Inheritance

I was watching a TV show about people fighting over an inheritance from a parent who was still alive. Included in this dustup was these siblings’ concern that their parent would spend all of her money before she died and have nothing to leave them. You know that just ticked me off immensely.

It may be because I never had any expectation of an inheritance of any kind. Yes, I received a few keepsakes and mementos from my parents; most of them long before they passed away. Some of them have some intrinsic value; most do not. The ones that have the least intrinsic value are the most priceless to me.

When my mother passed away my first question to my sister, with whom my mother lived with in her last years, was whether there was my there was enough money to cover my mothers debts as I could and would make sure my sister was not left hold the bag. That was the level of my inheritance. As it was I received nothing (nada, zilch, zero). Nor did I expect to. Nor did I need to. My parents gave me everything they could while they were alive. While often it was not much financially, they never held back in what they had both financially and morally.
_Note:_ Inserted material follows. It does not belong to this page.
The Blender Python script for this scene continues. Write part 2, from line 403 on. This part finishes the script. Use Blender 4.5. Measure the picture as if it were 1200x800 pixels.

When they could help, the did. They did not have much but they gave their children everything they had. Inheritance. Hell, who needed any money.

That is why I look at these stories with a strange outlook. I never had any form of greed for someone else’s money or possessions; and that is what squabbling over an inheritance is. Why should someone feel that they should get something that they did not earn? I do not know. I guess that because of not ever being in a situation where I could be in line for an inheritance makes me think that way but that is they way I feel. To me planning on an inheritance is like planning on winning the lottery. Hoping for found money that you truly are not entitled to.